Open clemisch opened 1 year ago

clemisch commented 1 year ago

Sine and cosine are not implemented, as you state in the paper:

For example, we do not currently have a way to compute sharp Taylor enclosures for periodic functions, such as sine or cosine.

I only skimmed the paper, but I assume periodic functions are a non-trivial limitation?

mstreeter commented 1 year ago

Coming up with sharp (i.e., optimal) bounds for sine and cosine would require proving some new theorems. However, it wouldn't be too much work to implement non-sharp bounds based on the range of the kth derivative, and these bounds should still be pretty good in practice.

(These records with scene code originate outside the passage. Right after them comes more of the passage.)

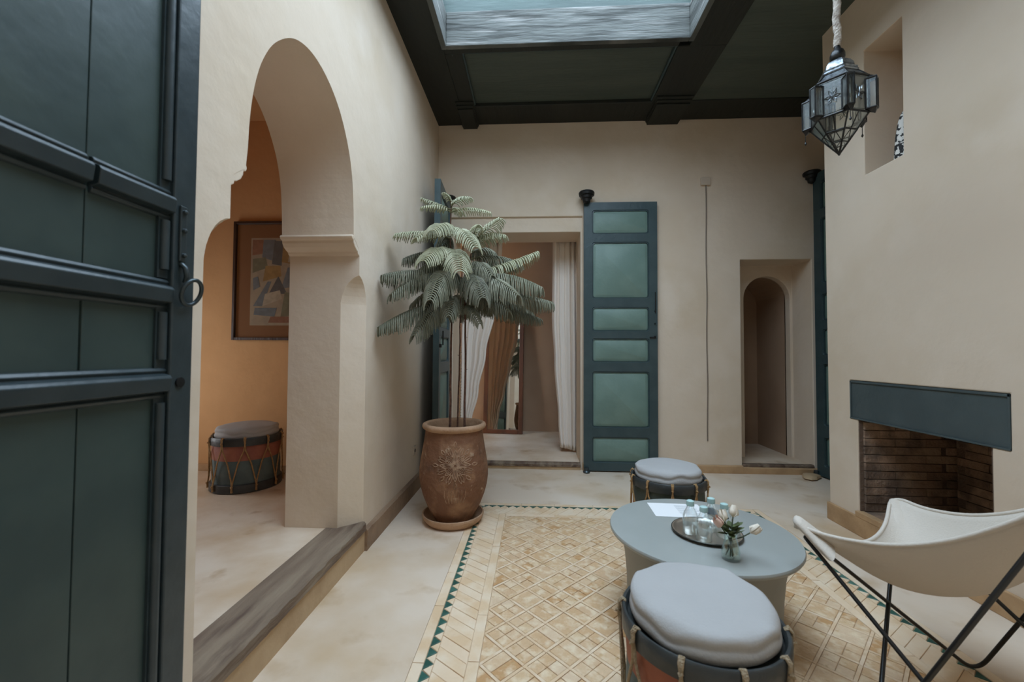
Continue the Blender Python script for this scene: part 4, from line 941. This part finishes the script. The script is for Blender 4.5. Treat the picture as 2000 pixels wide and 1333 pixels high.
frm.build('metal_frame', M['lantern_metal'], ln, smooth=40)
for i in range(NS):
    j = (i + 1) % NS
    for a, b in ((L1, L2), (L2, L3), (L0, L1)):
        q = [a[i], a[j], b[j], b[i]]; c = sum(q, Vector()) / 4; q = [c + (p - c) * .94 for p in q]
        MB().add(q, [(0, 1, 2, 3)]).build('glass_pane', M['glass_lantern'], ln)
    q = [L3[i], L3[j], L4[j], L4[i]]; MB().add(q, [(0, 1, 2, 3)]).build('roof_plate', M['lantern_top'], ln)
    # fretwork flower on each main pane
    c = (L2[i] + L2[j] + L3[i] + L3[j]) / 4; t = (L2[j] - L2[i]).normalized(); nrm = c.copy(); nrm.z = 0; nrm.normalize(); fw_ = MB()
    for k in range(6):
        a = 2 * pi * k / 6; p = c + nrm * .002; fw_.tube([p, p + t * cos(a - .3) * .018 + Vector((0, 0, sin(a - .3) * .022)), p + t * cos(a) * .030 + Vector((0, 0, sin(a) * .036)), p + t * cos(a + .3) * .018 + Vector((0, 0, sin(a + .3) * .022))], .0022, 4, closed=True)
    hw = .046; hh = .074
    fw_.tube([c + t * hw + Vector((0, 0, hh)), c - t * hw + Vector((0, 0, hh)), c - t * hw - Vector((0, 0, hh)), c + t * hw - Vector((0, 0, hh))], .0026, 4, closed=True)
    fw_.build('fretwork', M['lantern_top'], ln, smooth=40)
    # projecting glazed bay on alternate corners with a pendant drop
    if i % 1 == 0:
        a = 2 * pi * i / NS; d = Vector((cos(a), sin(a), 0)); s = Vector((-sin(a), cos(a), 0))
        bay = MB(); z0, z1 = .160, .296
        P4 = lambda z: [d * .102 + s * .019 + Vector((0, 0, z)), d * .140 + s * .013 + Vector((0, 0, z)), d * .140 - s * .013 + Vector((0, 0, z)), d * .102 - s * .019 + Vector((0, 0, z))]
        A4, B4 = P4(z0), P4(z1)
        for q in (A4, B4): bay.tube(q, .0042, 6, closed=True)
        for p, q in zip(A4, B4): bay.tube([p, q], .0038, 6)
        bay.add(B4 + [d * .118 + Vector((0, 0, z1 + .022))], [(0, 1, 4), (1, 2, 4), (2, 3, 4), (3, 0, 4)])
        bay.add(A4 + [d * .132 + Vector((0, 0, z0 - .026))], [(0, 1, 4), (1, 2, 4), (2, 3, 4), (3, 0, 4)])
        if i % 2 == 0: bay.tube([d * .132 + Vector((0, 0, z0 - .026)), d * .132 + Vector((0, 0, z0 - .055))], .0016, 5); bay.lathe([(.001, -.012), (.005, -.006), (.004, 0), (.001, .006)], 8, tuple(d * .132 + Vector((0, 0, z0 - .060))))
        bo = bay.build('corner_bay', M['lantern_metal'], ln, smooth=40)
        for k in (0, 1, 2):
            MB().add([A4[k], A4[k + 1], B4[k + 1], B4[k]], [(0, 1, 2, 3)]).build('bay_glass', M['glass_lantern'], bo)
MB().lathe([(.076, .362), (.080, .368), (.074, .378), (.076, .384), (.064, .392), (.060, .412), (.048, .430), (.030, .440), (.024, .446)], 6).build('dome', M['lantern_top'], ln, smooth=25)
MB().lathe([(.022, .444), (.030, .456), (.030, .474), (.024, .490), (.014, .500), (.012, .512), (.006, .520)], 16).build('finial', M['lantern_metal'], ln, smooth=60)
ztop = H + .012 - 2.068
pts = [(.002 * sin(i * .7), .002 * cos(i), .515 + (ztop - .515) * i / 40) for i in range(41)]
MB().tube(pts, [.013 + .0035 * abs(sin(i * 1.1)) for i in range(41)], 10).build('hanging_cord', M['rope_white'], ln, smooth=60, label='thick cream wrapped cord')
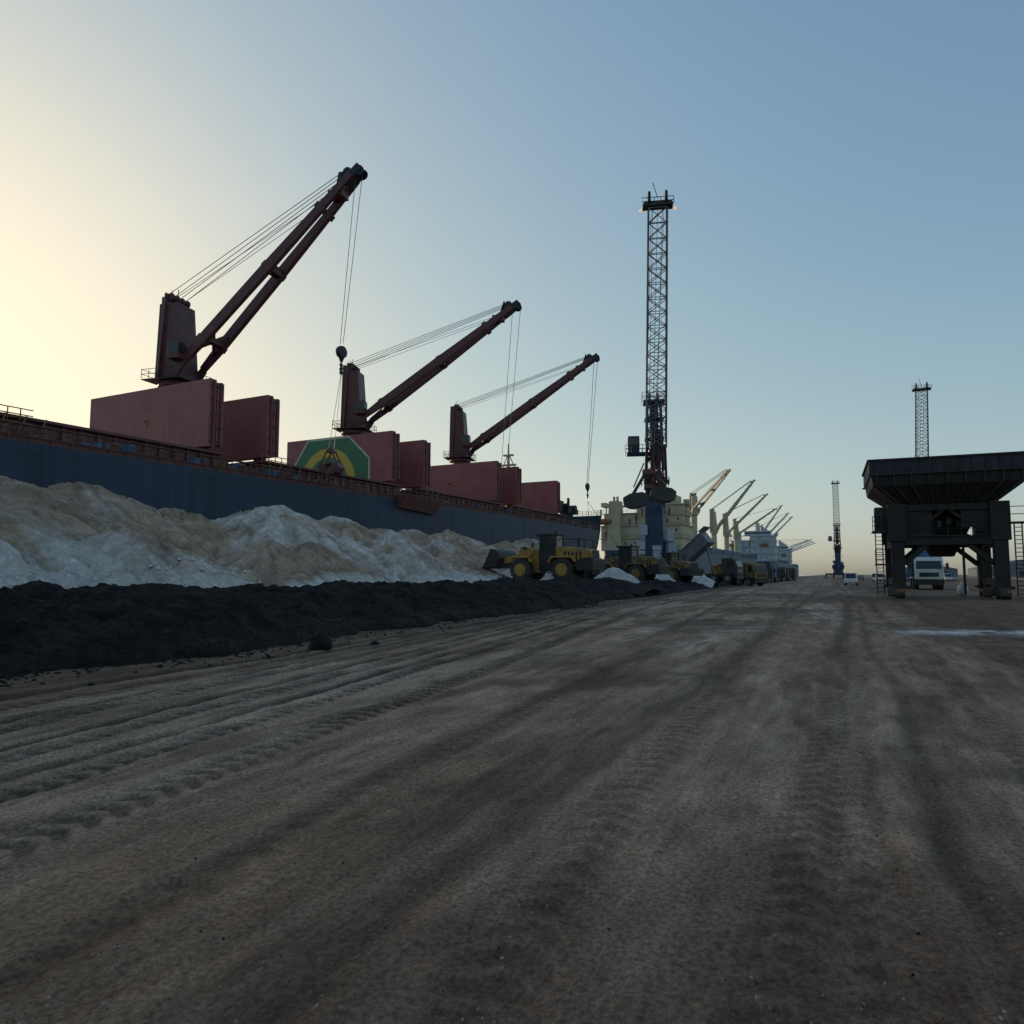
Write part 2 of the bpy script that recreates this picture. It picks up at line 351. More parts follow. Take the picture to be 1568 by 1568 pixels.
scatter("gravel",9000,lambda:(random.uniform(-10,6),1.8+random.random()**1.5*22),'peb',.003,.013,rz)
scatter("dark_gravel",2500,lambda:(random.uniform(-11,6),1.8+random.random()**1.5*26),'rock',.003,.008,rz)
scatter("coal_lumps",2500,lambda:((lambda y:(float(toe(np.array(y)))+random.gauss(-.15,.6),y))(4+random.random()**1.6*60)),'rock',.010,.06,lambda X,Y:np.maximum(cz(X,Y),rz(X,Y)))
scatter("salt_lumps",900,lambda:(random.uniform(-25,-18.8),12+random.random()*14),'white',.03,.12,pz)
# ---------------------------------------------------------------- ships
def hull(g,y0,y1,W,zd,zb,zf,fore=22,bow=40,rake=9,fl=1.0):
    ys=[(y0,.72,0),(y0+5,.86,0),(y0+14,1,0),(y1-bow,1,0)]
    st=[]
    rows=[0,.3,.55,.8,1]
    for y,w,t in ys:
        st.append([( W*w*(1 if r>.2 else .9), y+(1-r)*(6 if y==y0 else 0), zb+r*(zd-zb)) for r in rows])
    ts=[.1,.2,.3,.4,1-fore/bow,1-fore/bow+.01,.6,.7,.8,.88,.94,.98,1.0]
    ts=sorted(ts)
    for t in ts:
        z=zd if t<=1-fore/bow else zf+ (t-.5)*2.2*fl
        row=[]
        for r in rows:
            ytip=y1-rake*(1-r)**1.2; y=(y1-bow)+t*(ytip-(y1-bow)); w=max(W*(1-t**(1.5+1.5*r)),.15)
            row.append((w,y,zb+r*(z-zb)))
        st.append(row)
    vs=[];n=len(rows);fs=[]
    for s in (1,-1):
        for row in st:
            for p in row: vs.append((s*p[0],p[1],p[2]))
    k=len(st)
    for s in (0,1):
        o=s*k*n
        for i in range(k-1):
            for j in range(n-1): fs.append((o+i*n+j,o+(i+1)*n+j,o+(i+1)*n+j+1,o+i*n+j+1))
    for i in range(k-1): fs.append((i*n+n-1,(i+1)*n+n-1,k*n+(i+1)*n+n-1,k*n+i*n+n-1))
    fs.append(tuple(range(n))+tuple(k*n+j for j in range(n-1,-1,-1)))
    fs.append(tuple((k-1)*n+j for j in range(n))+tuple(k*n+(k-1)*n+j for j in range(n-1,-1,-1)))
    g.add(vs,fs)
    return [(r[-1]) for r in st]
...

clemisch commented 1 year ago

Just now coming back to this.

Does autobound have an interface for

non-sharp bounds based on the range of the kth derivative

? Or would I have to read the paper and implement it by hand?

mstreeter commented 1 year ago

Good question. The main thing that would need to be done is to modify the get_range() function in elementwise_functions.py so that it can compute the range of sin or cos, as well as the range of their derivatives: https://github.com/google/autobound/blob/1f82563346895efb87bceefd1bcd48ce7713426c/autobound/elementwise_functions.py#L246

This could be done by first normalizing the trust_region so that its endpoints are in the interval [-pi, pi], then using the existing _get_range() function which takes a list of local minima / maxima within the trust region. Let me know if any of this is unclear!

After that there is some boilerplate to hook things up, which I'd be happy to add.